The enactment of 16 U.S.C. § 832i(b) vested discretion in the BPA Administrator to bargain collectively as to the wages of BPA employees. He could presumably have exercised that authority by committing BPA to a labor contract in which wage disputes would be settled by binding arbitration. In fact, the parties' Basic Agreement does refer such disputes to arbitration, but the ensuing award is only binding upon BPA when it is approved by the Administrator. Where the Administrator has so clearly retained a discretionary power to reject an arbitration award, he is entitled to exercise it when properly directed to do so by the President of the United States.

There are doubtless some limitations on the exercise of the Administrator's discretion. He should not, for example, reject an arbitration award in an arbitrary or capricious manner. In this case, however, the Administrator acted in good faith, pursuant to a Presidential directive based on the national policy against inflation.

The fact that for many years BPA had granted pay increases nearly equal to the average rate in the region does not create a contractual right on the part of CPTC to demand a continuation of that practice. The Basic Agreement does not bind BPA to set wages according to the prevailing rate in its service area. Section 832i(b) was intended to enlarge the BPA's bargaining authority-not to guarantee a fixed rate of wage increases to BPA employees.

The Court's construction of Article 9.02 is consistent with the broad authority granted elsewhere in the Basic Agreement to the BPA Administrator. For example, a BPA employee with a grievance may carry it to arbitration under Article 12.10g, but the arbitral decision is merely a recommendation to the Administrator. See Article 12.10h. Under Article 12.10i, it is the Administrator's decision which is final.

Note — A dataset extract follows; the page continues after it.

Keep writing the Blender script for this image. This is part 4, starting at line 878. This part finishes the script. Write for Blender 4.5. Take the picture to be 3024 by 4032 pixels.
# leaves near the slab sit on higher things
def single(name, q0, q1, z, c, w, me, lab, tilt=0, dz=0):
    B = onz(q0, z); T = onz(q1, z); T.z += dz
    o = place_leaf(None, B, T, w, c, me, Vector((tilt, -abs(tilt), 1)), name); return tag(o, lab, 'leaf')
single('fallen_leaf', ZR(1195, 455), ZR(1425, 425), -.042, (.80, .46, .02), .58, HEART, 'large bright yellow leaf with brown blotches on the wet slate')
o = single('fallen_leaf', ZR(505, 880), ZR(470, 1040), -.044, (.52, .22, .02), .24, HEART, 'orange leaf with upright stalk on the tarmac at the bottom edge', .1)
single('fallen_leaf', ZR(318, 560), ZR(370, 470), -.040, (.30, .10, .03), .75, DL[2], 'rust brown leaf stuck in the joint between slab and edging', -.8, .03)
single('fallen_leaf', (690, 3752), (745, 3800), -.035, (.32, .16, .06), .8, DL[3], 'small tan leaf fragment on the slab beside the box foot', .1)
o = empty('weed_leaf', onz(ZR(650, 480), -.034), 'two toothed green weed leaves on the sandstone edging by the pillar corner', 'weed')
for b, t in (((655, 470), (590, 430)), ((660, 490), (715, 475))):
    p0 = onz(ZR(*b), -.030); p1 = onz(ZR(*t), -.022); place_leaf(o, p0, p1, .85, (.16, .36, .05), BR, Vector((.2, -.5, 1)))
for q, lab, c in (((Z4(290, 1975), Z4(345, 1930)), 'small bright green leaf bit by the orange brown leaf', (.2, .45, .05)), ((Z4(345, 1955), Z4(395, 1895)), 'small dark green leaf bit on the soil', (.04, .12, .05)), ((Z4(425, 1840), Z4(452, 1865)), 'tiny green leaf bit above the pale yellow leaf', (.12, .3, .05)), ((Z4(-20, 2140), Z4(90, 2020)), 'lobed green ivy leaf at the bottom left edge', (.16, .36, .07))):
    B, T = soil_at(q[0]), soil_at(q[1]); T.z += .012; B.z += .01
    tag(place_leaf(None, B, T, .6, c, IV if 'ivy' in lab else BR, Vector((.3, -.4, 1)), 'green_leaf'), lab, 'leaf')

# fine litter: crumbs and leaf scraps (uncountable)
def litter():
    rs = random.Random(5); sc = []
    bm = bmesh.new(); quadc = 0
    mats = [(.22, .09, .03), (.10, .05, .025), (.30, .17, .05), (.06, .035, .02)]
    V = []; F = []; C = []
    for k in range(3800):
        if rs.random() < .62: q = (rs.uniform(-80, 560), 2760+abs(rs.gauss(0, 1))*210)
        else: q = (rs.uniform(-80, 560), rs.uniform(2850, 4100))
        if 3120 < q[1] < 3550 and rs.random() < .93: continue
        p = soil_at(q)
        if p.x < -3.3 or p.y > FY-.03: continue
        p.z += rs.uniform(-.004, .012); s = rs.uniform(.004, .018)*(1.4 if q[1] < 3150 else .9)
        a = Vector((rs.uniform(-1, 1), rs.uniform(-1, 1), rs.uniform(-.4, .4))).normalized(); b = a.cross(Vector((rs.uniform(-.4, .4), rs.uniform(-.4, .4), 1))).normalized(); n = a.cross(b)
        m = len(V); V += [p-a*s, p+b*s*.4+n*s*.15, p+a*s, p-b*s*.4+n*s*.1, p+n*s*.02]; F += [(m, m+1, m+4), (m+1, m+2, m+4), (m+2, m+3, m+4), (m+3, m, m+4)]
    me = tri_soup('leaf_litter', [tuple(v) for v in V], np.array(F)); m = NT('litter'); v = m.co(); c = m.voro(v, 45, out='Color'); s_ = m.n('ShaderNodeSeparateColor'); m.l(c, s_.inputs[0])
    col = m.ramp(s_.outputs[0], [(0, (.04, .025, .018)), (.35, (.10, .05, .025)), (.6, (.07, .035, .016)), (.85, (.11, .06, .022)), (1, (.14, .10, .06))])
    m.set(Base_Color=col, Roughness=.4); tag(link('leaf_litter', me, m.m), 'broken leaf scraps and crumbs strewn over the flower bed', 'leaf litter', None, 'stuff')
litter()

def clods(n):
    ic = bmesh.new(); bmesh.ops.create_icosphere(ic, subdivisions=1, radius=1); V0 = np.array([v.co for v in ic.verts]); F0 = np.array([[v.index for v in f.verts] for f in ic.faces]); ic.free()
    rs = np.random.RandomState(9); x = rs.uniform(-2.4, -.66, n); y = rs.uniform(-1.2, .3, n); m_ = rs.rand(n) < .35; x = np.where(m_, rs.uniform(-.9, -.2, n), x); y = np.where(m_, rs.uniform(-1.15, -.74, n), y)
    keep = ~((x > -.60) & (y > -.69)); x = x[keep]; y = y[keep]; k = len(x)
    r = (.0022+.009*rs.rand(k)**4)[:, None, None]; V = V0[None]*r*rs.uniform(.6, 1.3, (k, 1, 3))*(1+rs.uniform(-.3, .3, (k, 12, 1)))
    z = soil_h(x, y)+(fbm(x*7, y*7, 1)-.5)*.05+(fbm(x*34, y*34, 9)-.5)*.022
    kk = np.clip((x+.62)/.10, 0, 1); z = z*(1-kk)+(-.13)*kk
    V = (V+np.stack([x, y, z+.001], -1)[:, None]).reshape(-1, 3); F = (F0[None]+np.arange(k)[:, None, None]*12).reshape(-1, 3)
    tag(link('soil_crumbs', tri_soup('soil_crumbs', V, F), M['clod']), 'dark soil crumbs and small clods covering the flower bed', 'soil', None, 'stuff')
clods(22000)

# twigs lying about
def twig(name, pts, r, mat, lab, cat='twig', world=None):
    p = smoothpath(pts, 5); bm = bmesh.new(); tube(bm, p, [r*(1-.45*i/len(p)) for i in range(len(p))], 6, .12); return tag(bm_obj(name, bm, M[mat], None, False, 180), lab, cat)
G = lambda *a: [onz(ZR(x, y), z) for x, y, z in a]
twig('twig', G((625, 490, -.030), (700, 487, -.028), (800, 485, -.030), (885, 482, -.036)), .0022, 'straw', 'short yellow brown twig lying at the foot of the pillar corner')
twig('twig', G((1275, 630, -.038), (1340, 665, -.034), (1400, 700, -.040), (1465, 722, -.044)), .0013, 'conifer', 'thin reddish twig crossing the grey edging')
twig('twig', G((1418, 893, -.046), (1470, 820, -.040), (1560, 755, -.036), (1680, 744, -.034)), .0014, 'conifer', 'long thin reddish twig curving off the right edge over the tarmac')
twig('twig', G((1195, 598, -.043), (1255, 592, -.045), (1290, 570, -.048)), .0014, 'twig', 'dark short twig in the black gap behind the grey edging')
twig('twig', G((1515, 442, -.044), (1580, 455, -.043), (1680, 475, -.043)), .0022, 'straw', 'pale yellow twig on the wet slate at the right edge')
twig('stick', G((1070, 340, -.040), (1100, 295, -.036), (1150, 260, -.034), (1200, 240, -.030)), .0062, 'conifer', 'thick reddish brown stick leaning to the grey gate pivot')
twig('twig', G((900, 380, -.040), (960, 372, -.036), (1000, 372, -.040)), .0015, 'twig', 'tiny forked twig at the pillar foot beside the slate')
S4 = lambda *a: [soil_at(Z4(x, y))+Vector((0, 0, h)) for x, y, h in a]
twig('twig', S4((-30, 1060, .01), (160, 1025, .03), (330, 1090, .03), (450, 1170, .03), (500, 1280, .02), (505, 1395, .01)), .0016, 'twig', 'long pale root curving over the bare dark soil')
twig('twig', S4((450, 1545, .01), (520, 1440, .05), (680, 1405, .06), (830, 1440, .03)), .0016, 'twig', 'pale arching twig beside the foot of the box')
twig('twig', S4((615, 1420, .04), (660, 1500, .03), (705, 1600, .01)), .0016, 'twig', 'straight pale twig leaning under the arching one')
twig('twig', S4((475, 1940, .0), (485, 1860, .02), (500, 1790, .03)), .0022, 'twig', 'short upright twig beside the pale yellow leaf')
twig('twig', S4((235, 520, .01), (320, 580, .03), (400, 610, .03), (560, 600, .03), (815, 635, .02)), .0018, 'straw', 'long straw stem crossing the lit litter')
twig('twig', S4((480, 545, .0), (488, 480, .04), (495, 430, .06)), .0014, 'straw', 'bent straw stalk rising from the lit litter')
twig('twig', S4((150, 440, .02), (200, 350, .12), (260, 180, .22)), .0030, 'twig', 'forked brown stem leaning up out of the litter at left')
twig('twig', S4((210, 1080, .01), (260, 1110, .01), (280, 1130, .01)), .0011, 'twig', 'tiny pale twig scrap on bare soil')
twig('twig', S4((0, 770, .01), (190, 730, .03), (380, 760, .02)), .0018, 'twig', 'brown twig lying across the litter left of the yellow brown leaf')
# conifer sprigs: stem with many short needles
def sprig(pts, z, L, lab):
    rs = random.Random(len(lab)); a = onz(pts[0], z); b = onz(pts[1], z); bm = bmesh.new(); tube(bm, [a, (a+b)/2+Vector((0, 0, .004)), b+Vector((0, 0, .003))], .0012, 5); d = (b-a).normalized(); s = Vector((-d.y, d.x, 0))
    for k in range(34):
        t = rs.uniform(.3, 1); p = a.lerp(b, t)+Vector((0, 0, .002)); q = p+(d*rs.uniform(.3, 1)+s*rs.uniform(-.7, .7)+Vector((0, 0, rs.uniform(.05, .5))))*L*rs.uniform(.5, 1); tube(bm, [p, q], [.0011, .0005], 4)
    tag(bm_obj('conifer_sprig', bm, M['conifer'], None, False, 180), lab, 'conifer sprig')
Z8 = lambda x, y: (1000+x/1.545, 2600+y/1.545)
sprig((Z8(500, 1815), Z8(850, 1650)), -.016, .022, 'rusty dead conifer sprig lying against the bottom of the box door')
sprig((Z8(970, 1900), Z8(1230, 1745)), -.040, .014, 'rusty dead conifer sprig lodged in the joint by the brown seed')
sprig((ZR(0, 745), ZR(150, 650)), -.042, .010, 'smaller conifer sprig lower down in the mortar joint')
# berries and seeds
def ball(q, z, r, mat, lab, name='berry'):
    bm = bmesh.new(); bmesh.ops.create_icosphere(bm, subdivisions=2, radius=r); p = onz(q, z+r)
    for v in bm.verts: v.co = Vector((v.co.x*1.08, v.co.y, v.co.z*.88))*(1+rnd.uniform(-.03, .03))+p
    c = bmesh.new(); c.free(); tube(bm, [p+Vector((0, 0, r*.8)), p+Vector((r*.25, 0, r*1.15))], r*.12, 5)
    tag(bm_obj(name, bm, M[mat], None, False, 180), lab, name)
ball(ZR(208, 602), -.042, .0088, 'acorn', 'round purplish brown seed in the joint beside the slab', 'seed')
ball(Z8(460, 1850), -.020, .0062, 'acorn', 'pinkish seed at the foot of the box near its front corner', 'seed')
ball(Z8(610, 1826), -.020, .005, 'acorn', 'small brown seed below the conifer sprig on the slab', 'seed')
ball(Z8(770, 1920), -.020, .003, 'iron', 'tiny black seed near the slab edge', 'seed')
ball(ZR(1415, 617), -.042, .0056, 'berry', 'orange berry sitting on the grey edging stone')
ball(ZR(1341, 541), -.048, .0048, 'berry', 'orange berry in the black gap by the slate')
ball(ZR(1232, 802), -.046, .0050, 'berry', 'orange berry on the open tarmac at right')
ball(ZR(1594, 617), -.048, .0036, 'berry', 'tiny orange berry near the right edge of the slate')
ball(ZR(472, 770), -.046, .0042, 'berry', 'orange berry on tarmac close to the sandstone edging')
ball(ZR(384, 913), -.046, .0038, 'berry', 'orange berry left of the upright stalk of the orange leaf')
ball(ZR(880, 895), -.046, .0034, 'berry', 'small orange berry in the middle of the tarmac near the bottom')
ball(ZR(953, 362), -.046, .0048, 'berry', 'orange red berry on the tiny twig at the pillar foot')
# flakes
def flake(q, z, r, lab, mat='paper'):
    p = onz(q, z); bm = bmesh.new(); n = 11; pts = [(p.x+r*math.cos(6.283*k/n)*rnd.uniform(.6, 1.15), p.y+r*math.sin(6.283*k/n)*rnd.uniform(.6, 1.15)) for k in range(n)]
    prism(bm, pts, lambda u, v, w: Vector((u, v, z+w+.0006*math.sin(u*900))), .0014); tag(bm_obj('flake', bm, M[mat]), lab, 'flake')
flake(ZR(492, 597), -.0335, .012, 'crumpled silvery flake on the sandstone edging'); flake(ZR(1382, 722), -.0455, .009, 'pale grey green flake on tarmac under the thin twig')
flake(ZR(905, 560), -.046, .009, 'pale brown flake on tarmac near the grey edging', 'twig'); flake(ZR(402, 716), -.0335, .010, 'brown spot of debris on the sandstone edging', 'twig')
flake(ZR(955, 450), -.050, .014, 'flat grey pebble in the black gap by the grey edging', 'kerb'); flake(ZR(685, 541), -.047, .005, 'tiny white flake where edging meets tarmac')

7. Upon reviewing the history of BPA labor negotiations, and the parties' Basic Agreement, the Court finds that the Administrator, Mr. Munro, acted within his statutory and contractual authority when he refused to implement a 1979 employee pay raise which exceeded 5.5%. The Administrator did not act in an arbitrary or capricious manner by rejecting the contractual arbitration award of June 26, 1979.

The plaintiff's Motion for Summary Judgment is accordingly DENIED.

The defendants' Cross-Motion for Summary Judgment is GRANTED.


*192 THE CLERK is directed to enter Judgment against the causes of action alleged in plaintiff's Complaint. That Judgment should reflect the Court's finding that the BPA Administrator acted within his contractual and statutory authority when he applied the 5.5% "pay cap" imposed by the President's Memorandum of January 4, 1979.

THE CLERK is further directed to mail uncertified copies of this Order to all counsel of record.